?Recruitment firm Legitas has introduced a group personal pension (GPP) for its 70 employees and is to trial the national employment savings trust (Nest) with a group of temporary staff currently on its books.

The GPP, provided by Scottish Life, is the first employer-funded pension scheme to be offered by the company. It will be used to auto-enrol employees when Legitas reaches its staging date next year and employer contributions will vary for different levels of staff.

Legitas will pilot Nest with 200 of its 20,000 agency workers as part of its efforts to iron out any difficulties ahead of its staging date in February 2013.
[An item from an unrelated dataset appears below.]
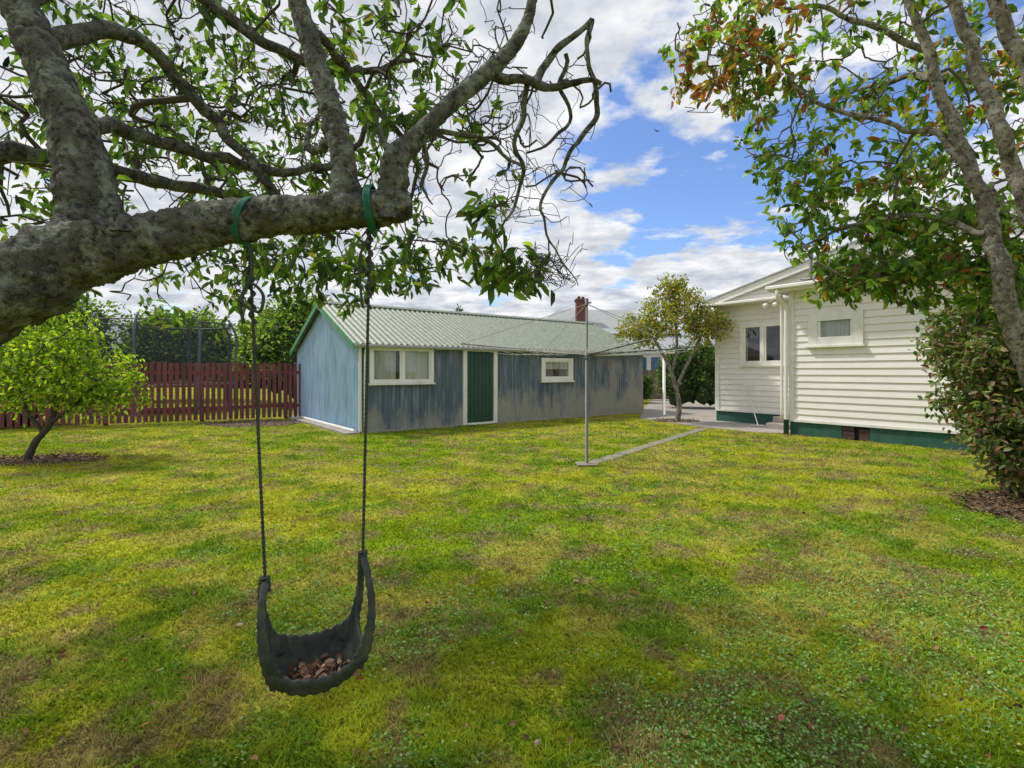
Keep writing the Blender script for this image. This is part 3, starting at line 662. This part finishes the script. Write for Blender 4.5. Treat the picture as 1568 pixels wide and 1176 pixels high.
P,D,L,c=leaves_on(keepA,(4,8),.06,.105,.2,GP,GW,.55)
make_leaves('leaves',P,D,L,.2,c,M_LEAF,tree)

# ---- tree on the right with autumn colour
rt=empty('autumn_tree')
RL_=[([(4.6,3.7,-.05),(4.35,3.75,.6),(4.05,3.85,1.2),(3.74,3.85,1.88),(3.62,3.9,2.635),(3.50,4.0,3.228),(3.40,4.1,3.796),(3.2,4.2,4.6)],[.12,.11,.09,.068,.055,.046,.038,.03]),
 ([(4.45,3.6,.5),(4.15,3.45,1.4),(3.82,3.5,2.1),(3.62,3.55,2.5),(3.45,3.6,3.14),(3.36,3.7,3.71),(3.15,3.8,4.4)],[.09,.07,.058,.052,.044,.040,.032]),
 ([(3.95,3.45,1.9),(3.62,3.3,2.6),(3.36,3.3,3.21),(3.16,3.3,3.84),(3.0,3.4,4.4)],[.052,.046,.041,.037,.03]),
 ([(3.52,3.95,3.0),(3.4,4.1,3.35),(3.197,4.2,3.45),(2.9,4.3,3.60),(2.619,4.4,3.78),(2.35,4.5,4.1),(2.209,4.6,4.376)],[.030,.024,.020,.017,.015,.012,.008]),
 ([(3.6,3.9,2.5),(3.3,4.3,2.75),(2.9,4.5,2.7),(2.6,4.6,2.55)],[.025,.020,.015,.009]),
 ([(3.45,4.1,3.75),(3.6,4.6,4.1),(3.5,5.2,4.3)],[.03,.024,.016]),
 ([(3.4,4.15,4.0),(2.9,4.4,4.5),(2.4,4.7,4.8)],[.026,.021,.012]),
 ([(3.9,3.9,1.5),(4.3,4.4,2.4),(4.5,4.8,3.2)],[.05,.038,.025])]
bk=Tubes(); SP=[];SR=[]
for i,(p,r) in enumerate(RL_):
    q_=catmull(np.hstack([np.array(p,float),np.array(r)[:,None]]),14); 
    for j in range(1,len(q_)-1): q_[j,:3]+=np.array([mnoise.noise(Vector((q_[j,0]*4+c*7+i,q_[j,1]*4,q_[j,2]*4))) for c in range(3)])*.05
    bk.add(q_[:,:3],q_[:,3],20,rough=1.1,seed=i*5.3); SP+=q_[::2,:3].tolist(); SR+=q_[::2,3].tolist()
bk.make('pale_trunks',M_BARKP,rt)
tw=Tubes()
def rtargets(k):
    return np.vstack([ell(int(125*k),(2.15,4.8,4.45),(.72,.6,.65),.5),ell(int(210*k),(3.5,5.0,4.1),(1.3,.9,1.0),.5),ell(int(190*k),(3.55,4.7,2.8),(1.15,.7,.62),.5),
      ell(int(60*k),(3.15,4.6,2.3),(.5,.5,.28),.5),ell(int(130*k),(4.05,4.4,2.35),(.65,.5,.6),.5),ell(int(110*k),(4.3,4.6,3.8),(.8,.9,1.2),.5),ell(int(80*k),(3.0,3.9,4.7),(1.0,.8,.5),.5),ell(int(60*k),(2.7,4.8,3.35),(.5,.5,.6),.5)])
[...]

David Allen, chief executive officer at Legitas, said: “When you have got 20,000 people with a churn rate of approximately 300 out of 500 each week, if you did not have something trialled, tested, battened down and working, you would be in serious trouble.”

Nest was deemed to be the best option for Legitas’ temporary workers from an administrative and compliance point of view, said Allen. “Nest was only ever going to be the [provider] that could deal with an industry where people go in and out with such regularity,” he explained.

“A temp may be on assignment for three or six months, then off assignment, resting for a while, then back on.
“The administrative problems represented on a pension compliance front were really quite daunting. I think that Nest was the only provider to have come up with a realistic scheme that we are satisfied will service our temps.”